Stated goal >> Copy the data below exactly.

:: Information provided ::

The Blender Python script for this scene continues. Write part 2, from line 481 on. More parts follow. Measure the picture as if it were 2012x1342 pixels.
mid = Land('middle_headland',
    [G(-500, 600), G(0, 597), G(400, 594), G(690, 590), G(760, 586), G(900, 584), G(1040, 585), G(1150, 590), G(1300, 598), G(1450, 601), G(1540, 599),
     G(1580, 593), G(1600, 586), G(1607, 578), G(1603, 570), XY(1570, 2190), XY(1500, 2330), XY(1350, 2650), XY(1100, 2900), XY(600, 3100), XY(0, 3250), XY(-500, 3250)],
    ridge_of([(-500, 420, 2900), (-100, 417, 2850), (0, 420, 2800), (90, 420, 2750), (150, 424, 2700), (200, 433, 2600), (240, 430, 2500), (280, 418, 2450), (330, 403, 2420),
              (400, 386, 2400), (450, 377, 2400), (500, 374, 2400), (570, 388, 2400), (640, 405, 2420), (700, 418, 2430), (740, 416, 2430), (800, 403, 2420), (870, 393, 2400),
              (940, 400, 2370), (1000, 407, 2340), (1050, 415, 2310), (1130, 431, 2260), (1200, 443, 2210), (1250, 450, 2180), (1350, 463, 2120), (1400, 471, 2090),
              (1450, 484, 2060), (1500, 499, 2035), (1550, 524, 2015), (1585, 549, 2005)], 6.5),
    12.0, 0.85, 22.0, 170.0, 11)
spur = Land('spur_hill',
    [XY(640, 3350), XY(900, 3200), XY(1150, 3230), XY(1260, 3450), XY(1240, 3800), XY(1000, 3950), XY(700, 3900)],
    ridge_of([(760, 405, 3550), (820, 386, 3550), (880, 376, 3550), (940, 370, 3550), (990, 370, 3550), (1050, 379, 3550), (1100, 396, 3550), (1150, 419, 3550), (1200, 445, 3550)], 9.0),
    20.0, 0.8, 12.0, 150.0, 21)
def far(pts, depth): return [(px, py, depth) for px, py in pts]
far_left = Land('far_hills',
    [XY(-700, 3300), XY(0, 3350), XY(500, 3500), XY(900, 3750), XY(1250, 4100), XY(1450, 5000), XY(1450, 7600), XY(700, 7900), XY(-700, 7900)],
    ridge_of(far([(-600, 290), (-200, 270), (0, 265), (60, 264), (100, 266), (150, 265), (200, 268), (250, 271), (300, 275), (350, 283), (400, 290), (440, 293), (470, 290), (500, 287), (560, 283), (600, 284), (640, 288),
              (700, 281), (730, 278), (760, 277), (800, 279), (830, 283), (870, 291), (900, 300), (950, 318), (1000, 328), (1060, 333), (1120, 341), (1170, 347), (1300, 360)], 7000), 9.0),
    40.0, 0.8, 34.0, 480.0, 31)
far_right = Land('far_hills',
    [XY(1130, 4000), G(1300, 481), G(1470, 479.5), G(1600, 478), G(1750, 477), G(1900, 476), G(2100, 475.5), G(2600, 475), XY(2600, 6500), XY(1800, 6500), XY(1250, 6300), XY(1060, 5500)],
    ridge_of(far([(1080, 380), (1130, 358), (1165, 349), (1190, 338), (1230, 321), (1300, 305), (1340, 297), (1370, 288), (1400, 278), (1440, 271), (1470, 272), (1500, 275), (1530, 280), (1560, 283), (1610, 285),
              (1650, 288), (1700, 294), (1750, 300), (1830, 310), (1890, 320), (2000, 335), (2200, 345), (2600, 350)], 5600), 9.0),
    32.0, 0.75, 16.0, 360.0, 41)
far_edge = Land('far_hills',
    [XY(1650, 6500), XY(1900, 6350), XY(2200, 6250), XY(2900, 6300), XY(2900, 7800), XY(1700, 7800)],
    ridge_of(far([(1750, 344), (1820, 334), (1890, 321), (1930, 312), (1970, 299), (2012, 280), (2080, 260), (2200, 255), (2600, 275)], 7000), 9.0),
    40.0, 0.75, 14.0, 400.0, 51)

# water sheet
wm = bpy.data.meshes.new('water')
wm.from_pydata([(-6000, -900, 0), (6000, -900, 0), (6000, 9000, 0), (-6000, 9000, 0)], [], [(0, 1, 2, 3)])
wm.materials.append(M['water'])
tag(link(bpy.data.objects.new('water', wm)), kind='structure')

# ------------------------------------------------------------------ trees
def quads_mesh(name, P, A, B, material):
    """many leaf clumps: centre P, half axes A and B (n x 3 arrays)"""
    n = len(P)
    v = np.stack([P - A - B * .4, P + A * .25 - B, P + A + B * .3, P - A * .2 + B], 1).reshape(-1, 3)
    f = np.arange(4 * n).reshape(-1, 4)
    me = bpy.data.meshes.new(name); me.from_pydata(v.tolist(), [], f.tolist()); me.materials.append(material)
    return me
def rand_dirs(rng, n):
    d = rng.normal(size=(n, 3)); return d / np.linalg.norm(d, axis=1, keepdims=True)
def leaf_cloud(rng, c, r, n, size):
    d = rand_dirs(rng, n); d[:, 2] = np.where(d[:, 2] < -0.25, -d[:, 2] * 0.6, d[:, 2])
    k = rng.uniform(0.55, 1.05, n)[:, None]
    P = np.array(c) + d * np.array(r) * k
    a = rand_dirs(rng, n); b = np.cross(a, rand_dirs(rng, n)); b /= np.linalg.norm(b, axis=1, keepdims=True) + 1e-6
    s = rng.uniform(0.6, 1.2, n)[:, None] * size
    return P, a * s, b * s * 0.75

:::

Exercise result >>
The Blender Python script for this scene continues. Write part 2, from line 481 on. More parts follow. Measure the picture as if it were 2012x1342 pixels.
mid = Land('middle_headland',
    [G(-500, 600), G(0, 597), G(400, 594), G(690, 590), G(760, 586), G(900, 584), G(1040, 585), G(1150, 590), G(1300, 598), G(1450, 601), G(1540, 599),
     G(1580, 593), G(1600, 586), G(1607, 578), G(1603, 570), XY(1570, 2190), XY(1500, 2330), XY(1350, 2650), XY(1100, 2900), XY(600, 3100), XY(0, 3250), XY(-500, 3250)],
    ridge_of([(-500, 420, 2900), (-100, 417, 2850), (0, 420, 2800), (90, 420, 2750), (150, 424, 2700), (200, 433, 2600), (240, 430, 2500), (280, 418, 2450), (330, 403, 2420),
              (400, 386, 2400), (450, 377, 2400), (500, 374, 2400), (570, 388, 2400), (640, 405, 2420), (700, 418, 2430), (740, 416, 2430), (800, 403, 2420), (870, 393, 2400),
              (940, 400, 2370), (1000, 407, 2340), (1050, 415, 2310), (1130, 431, 2260), (1200, 443, 2210), (1250, 450, 2180), (1350, 463, 2120), (1400, 471, 2090),
              (1450, 484, 2060), (1500, 499, 2035), (1550, 524, 2015), (1585, 549, 2005)], 6.5),
    12.0, 0.85, 22.0, 170.0, 11)
spur = Land('spur_hill',
    [XY(640, 3350), XY(900, 3200), XY(1150, 3230), XY(1260, 3450), XY(1240, 3800), XY(1000, 3950), XY(700, 3900)],
    ridge_of([(760, 405, 3550), (820, 386, 3550), (880, 376, 3550), (940, 370, 3550), (990, 370, 3550), (1050, 379, 3550), (1100, 396, 3550), (1150, 419, 3550), (1200, 445, 3550)], 9.0),
    20.0, 0.8, 12.0, 150.0, 21)
def far(pts, depth): return [(px, py, depth) for px, py in pts]
far_left = Land('far_hills',
    [XY(-700, 3300), XY(0, 3350), XY(500, 3500), XY(900, 3750), XY(1250, 4100), XY(1450, 5000), XY(1450, 7600), XY(700, 7900), XY(-700, 7900)],
    ridge_of(far([(-600, 290), (-200, 270), (0, 265), (60, 264), (100, 266), (150, 265), (200, 268), (250, 271), (300, 275), (350, 283), (400, 290), (440, 293), (470, 290), (500, 287), (560, 283), (600, 284), (640, 288),
              (700, 281), (730, 278), (760, 277), (800, 279), (830, 283), (870, 291), (900, 300), (950, 318), (1000, 328), (1060, 333), (1120, 341), (1170, 347), (1300, 360)], 7000), 9.0),
    40.0, 0.8, 34.0, 480.0, 31)
far_right = Land('far_hills',
    [XY(1130, 4000), G(1300, 481), G(1470, 479.5), G(1600, 478), G(1750, 477), G(1900, 476), G(2100, 475.5), G(2600, 475), XY(2600, 6500), XY(1800, 6500), XY(1250, 6300), XY(1060, 5500)],
    ridge_of(far([(1080, 380), (1130, 358), (1165, 349), (1190, 338), (1230, 321), (1300, 305), (1340, 297), (1370, 288), (1400, 278), (1440, 271), (1470, 272), (1500, 275), (1530, 280), (1560, 283), (1610, 285),
              (1650, 288), (1700, 294), (1750, 300), (1830, 310), (1890, 320), (2000, 335), (2200, 345), (2600, 350)], 5600), 9.0),
    32.0, 0.75, 16.0, 360.0, 41)
far_edge = Land('far_hills',
    [XY(1650, 6500), XY(1900, 6350), XY(2200, 6250), XY(2900, 6300), XY(2900, 7800), XY(1700, 7800)],
    ridge_of(far([(1750, 344), (1820, 334), (1890, 321), (1930, 312), (1970, 299), (2012, 280), (2080, 260), (2200, 255), (2600, 275)], 7000), 9.0),
    40.0, 0.75, 14.0, 400.0, 51)

# water sheet
wm = bpy.data.meshes.new('water')
wm.from_pydata([(-6000, -900, 0), (6000, -900, 0), (6000, 9000, 0), (-6000, 9000, 0)], [], [(0, 1, 2, 3)])
wm.materials.append(M['water'])
tag(link(bpy.data.objects.new('water', wm)), kind='structure')

# ------------------------------------------------------------------ trees
def quads_mesh(name, P, A, B, material):
    """many leaf clumps: centre P, half axes A and B (n x 3 arrays)"""
    n = len(P)
    v = np.stack([P - A - B * .4, P + A * .25 - B, P + A + B * .3, P - A * .2 + B], 1).reshape(-1, 3)
    f = np.arange(4 * n).reshape(-1, 4)
    me = bpy.data.meshes.new(name); me.from_pydata(v.tolist(), [], f.tolist()); me.materials.append(material)
    return me
def rand_dirs(rng, n):
    d = rng.normal(size=(n, 3)); return d / np.linalg.norm(d, axis=1, keepdims=True)
def leaf_cloud(rng, c, r, n, size):
    d = rand_dirs(rng, n); d[:, 2] = np.where(d[:, 2] < -0.25, -d[:, 2] * 0.6, d[:, 2])
    k = rng.uniform(0.55, 1.05, n)[:, None]
    P = np.array(c) + d * np.array(r) * k
    a = rand_dirs(rng, n); b = np.cross(a, rand_dirs(rng, n)); b /= np.linalg.norm(b, axis=1, keepdims=True) + 1e-6
    s = rng.uniform(0.6, 1.2, n)[:, None] * size
    return P, a * s, b * s * 0.75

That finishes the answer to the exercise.